◆ **Task instructions**
Give back, exactly as written, the lines from the beginning of the listing through the one that contains "S.camera = co".
**** Data lines ****
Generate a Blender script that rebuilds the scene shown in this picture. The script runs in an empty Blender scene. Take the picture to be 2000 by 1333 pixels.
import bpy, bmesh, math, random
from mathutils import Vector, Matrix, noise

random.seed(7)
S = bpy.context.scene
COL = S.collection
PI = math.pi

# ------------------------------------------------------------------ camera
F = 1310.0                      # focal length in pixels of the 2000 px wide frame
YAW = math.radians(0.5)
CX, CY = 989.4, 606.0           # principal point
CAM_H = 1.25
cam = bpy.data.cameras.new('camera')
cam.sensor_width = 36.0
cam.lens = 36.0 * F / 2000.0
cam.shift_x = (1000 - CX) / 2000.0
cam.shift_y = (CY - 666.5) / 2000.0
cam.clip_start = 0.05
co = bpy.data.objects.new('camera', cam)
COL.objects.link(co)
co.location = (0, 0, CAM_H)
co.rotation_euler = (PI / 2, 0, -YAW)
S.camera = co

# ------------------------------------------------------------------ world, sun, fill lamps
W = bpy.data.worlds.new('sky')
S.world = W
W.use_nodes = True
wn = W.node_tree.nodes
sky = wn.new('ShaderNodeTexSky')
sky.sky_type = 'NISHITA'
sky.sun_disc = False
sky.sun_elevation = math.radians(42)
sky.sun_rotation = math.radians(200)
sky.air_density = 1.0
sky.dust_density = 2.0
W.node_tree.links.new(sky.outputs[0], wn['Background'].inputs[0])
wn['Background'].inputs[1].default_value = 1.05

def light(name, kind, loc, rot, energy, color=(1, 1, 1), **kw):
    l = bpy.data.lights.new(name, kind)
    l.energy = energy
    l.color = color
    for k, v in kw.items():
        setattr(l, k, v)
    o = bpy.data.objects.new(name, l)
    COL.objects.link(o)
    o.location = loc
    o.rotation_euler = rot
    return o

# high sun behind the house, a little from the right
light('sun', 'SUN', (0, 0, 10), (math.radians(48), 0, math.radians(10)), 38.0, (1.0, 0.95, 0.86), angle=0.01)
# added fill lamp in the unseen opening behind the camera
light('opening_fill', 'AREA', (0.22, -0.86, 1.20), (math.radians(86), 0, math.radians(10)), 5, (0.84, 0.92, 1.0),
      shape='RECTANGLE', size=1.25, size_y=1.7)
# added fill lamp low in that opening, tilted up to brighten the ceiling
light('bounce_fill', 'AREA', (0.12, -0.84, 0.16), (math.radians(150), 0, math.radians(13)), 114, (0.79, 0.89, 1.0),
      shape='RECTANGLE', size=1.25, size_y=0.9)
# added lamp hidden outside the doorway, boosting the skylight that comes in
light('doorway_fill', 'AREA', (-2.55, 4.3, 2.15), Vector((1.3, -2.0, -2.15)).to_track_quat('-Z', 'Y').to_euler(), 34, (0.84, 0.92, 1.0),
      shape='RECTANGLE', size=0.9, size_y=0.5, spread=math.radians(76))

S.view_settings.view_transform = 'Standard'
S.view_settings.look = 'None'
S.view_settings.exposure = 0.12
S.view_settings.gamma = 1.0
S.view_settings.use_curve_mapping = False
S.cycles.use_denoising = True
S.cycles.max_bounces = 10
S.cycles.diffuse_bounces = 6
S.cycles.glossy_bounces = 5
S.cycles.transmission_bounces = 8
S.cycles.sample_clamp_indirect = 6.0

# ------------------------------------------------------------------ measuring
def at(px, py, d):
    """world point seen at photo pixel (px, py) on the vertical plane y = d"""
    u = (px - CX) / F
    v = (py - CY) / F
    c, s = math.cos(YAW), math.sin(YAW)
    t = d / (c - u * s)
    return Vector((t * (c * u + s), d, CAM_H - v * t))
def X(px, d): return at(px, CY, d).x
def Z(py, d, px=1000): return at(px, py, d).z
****
◆ **Task result**
Generate a Blender script that rebuilds the scene shown in this picture. The script runs in an empty Blender scene. Take the picture to be 2000 by 1333 pixels.
import bpy, bmesh, math, random
from mathutils import Vector, Matrix, noise

random.seed(7)
S = bpy.context.scene
COL = S.collection
PI = math.pi

# ------------------------------------------------------------------ camera
F = 1310.0                      # focal length in pixels of the 2000 px wide frame
YAW = math.radians(0.5)
CX, CY = 989.4, 606.0           # principal point
CAM_H = 1.25
cam = bpy.data.cameras.new('camera')
cam.sensor_width = 36.0
cam.lens = 36.0 * F / 2000.0
cam.shift_x = (1000 - CX) / 2000.0
cam.shift_y = (CY - 666.5) / 2000.0
cam.clip_start = 0.05
co = bpy.data.objects.new('camera', cam)
COL.objects.link(co)
co.location = (0, 0, CAM_H)
co.rotation_euler = (PI / 2, 0, -YAW)
S.camera = co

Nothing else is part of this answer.